I fall. I’m going to grandmother’s- I want to run in the backyard, I want to hear her tell me those stories… I want to run into her little kitchen, grasp open that fridge, I know she cooked because I was coming. Her roasted chicken was always special. I could eat as much as I wanted- she would only give me more, laugh, fill my plate up. Then I’d bug her- we could go for a walk. We always went for a walk, we always crossed the large, drooping tree next to the juice shop. She would always buy me mango juice in a little, cardboard carton and chat with the owner.
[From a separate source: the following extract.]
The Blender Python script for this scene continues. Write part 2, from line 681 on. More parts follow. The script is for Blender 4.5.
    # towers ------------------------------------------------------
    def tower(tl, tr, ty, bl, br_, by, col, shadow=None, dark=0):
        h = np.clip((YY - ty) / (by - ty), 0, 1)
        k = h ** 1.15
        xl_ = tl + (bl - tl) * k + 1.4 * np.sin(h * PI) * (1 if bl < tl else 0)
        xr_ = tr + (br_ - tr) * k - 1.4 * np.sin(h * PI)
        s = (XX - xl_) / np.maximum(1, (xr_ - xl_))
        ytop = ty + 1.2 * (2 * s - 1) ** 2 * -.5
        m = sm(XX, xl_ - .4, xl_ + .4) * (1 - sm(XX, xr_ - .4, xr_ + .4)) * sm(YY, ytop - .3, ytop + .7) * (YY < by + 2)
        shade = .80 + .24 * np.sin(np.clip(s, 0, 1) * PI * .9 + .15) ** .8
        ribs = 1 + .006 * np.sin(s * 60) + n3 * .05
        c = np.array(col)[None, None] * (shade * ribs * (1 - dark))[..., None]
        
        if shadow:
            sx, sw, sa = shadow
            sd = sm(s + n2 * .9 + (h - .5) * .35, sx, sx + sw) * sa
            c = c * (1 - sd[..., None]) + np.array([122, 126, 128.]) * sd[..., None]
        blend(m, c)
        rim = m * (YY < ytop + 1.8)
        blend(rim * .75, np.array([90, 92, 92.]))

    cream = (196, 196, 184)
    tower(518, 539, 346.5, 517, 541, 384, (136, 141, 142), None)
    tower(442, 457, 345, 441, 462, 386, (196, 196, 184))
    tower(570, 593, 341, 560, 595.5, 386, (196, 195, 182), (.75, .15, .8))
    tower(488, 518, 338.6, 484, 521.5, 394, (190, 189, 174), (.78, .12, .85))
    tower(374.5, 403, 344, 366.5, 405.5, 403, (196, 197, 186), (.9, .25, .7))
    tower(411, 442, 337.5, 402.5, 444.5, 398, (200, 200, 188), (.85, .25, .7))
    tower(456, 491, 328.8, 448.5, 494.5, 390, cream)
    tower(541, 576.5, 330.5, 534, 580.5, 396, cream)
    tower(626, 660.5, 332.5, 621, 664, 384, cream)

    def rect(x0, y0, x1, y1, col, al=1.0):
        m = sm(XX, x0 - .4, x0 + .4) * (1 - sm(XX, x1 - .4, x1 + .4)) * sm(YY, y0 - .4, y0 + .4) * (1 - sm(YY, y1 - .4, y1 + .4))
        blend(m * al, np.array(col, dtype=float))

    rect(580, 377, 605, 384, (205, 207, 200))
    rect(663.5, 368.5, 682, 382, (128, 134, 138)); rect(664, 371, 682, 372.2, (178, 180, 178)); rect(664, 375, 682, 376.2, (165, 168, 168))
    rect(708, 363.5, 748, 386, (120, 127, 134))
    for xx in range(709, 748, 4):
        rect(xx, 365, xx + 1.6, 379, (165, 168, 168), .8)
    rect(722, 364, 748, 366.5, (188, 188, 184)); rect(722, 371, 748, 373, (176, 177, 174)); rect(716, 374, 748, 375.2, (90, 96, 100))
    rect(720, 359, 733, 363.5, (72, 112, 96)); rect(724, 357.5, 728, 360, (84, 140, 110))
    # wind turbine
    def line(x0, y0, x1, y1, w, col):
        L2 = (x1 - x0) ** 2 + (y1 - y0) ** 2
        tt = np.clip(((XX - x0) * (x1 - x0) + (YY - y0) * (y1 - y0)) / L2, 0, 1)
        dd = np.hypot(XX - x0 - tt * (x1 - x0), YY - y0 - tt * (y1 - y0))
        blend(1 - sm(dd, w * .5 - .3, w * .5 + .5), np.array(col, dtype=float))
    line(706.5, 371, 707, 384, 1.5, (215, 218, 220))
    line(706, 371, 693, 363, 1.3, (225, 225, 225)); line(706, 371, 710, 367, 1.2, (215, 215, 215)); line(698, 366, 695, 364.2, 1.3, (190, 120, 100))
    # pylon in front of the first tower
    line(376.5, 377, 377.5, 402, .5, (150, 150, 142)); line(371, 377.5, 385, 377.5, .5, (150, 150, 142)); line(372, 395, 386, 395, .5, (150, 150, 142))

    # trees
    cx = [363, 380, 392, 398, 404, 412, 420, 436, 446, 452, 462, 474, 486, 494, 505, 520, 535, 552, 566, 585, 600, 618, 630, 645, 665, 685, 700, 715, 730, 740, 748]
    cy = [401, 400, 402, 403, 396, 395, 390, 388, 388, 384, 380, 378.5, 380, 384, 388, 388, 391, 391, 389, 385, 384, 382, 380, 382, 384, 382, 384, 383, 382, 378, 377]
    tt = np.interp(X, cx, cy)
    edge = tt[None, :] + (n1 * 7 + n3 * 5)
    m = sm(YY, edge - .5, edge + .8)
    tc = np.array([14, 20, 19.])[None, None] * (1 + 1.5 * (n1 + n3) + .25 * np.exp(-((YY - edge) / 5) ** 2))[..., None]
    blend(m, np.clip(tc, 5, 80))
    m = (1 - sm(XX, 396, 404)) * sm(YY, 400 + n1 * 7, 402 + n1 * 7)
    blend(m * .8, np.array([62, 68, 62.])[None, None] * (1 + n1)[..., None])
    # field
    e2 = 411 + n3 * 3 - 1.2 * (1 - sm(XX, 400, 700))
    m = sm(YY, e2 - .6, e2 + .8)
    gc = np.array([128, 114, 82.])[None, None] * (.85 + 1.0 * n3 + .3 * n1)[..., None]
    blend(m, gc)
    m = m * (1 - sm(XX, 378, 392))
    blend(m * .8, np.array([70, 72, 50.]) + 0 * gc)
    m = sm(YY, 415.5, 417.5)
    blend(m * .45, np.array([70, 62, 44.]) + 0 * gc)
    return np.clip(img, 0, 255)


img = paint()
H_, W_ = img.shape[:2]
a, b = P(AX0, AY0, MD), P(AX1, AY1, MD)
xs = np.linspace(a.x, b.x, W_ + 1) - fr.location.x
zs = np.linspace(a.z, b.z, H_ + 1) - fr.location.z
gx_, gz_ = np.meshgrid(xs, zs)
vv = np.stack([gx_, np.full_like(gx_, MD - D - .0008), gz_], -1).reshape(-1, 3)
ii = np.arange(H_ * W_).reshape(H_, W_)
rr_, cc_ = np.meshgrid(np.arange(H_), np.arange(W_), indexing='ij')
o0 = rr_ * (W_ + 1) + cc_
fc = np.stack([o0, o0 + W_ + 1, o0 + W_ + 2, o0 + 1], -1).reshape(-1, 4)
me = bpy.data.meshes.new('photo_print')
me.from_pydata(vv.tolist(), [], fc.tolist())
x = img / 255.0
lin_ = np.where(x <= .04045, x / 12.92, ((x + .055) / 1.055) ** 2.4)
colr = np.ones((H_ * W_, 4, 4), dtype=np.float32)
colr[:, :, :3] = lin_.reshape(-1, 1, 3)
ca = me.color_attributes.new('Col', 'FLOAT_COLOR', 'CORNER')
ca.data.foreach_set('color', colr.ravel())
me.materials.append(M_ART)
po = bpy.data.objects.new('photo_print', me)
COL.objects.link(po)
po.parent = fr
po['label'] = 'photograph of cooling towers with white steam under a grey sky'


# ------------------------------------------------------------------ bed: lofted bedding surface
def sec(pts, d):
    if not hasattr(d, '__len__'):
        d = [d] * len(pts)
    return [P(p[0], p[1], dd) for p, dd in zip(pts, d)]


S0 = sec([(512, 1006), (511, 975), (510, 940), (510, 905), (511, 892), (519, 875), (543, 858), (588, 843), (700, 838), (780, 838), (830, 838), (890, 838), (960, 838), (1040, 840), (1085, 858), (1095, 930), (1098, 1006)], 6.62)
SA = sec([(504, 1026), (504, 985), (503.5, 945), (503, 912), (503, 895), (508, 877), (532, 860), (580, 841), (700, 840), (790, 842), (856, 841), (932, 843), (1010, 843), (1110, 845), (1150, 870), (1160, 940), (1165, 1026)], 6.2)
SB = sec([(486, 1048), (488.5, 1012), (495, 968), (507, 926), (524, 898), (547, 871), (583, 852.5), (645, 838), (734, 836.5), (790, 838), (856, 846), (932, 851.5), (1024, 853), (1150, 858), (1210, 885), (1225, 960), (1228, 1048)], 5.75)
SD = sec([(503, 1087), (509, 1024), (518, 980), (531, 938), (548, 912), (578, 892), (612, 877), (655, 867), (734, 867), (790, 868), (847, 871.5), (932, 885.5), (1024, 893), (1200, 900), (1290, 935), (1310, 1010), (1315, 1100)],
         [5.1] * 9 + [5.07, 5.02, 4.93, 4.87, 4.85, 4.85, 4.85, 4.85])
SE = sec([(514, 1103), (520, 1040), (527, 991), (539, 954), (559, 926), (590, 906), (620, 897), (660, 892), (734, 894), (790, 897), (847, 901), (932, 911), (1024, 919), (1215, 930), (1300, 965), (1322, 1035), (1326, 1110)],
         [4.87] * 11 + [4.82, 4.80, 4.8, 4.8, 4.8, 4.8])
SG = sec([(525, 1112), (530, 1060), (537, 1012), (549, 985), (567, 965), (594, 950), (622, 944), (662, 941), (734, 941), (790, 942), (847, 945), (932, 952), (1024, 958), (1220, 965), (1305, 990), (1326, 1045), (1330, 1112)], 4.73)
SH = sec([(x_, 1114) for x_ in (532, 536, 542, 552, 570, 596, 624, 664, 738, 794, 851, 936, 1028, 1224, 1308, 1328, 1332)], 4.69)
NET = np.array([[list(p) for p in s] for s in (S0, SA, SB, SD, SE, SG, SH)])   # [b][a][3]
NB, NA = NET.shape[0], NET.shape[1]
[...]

I could sit by the tree, maybe even on it, with it’s branches hanging low and just waiting to be climbed.

Why do I remember her tonight, out of all nights? I haven’t forgotten her. I remember her stories, her comfort. Some days I wake up and it’s sunny and the birds are chirping but I’m back in the past, I’m waking up in her home, I’m smelling the food cooking, smelling her soap.

Those mornings, these mornings, I miss her so much.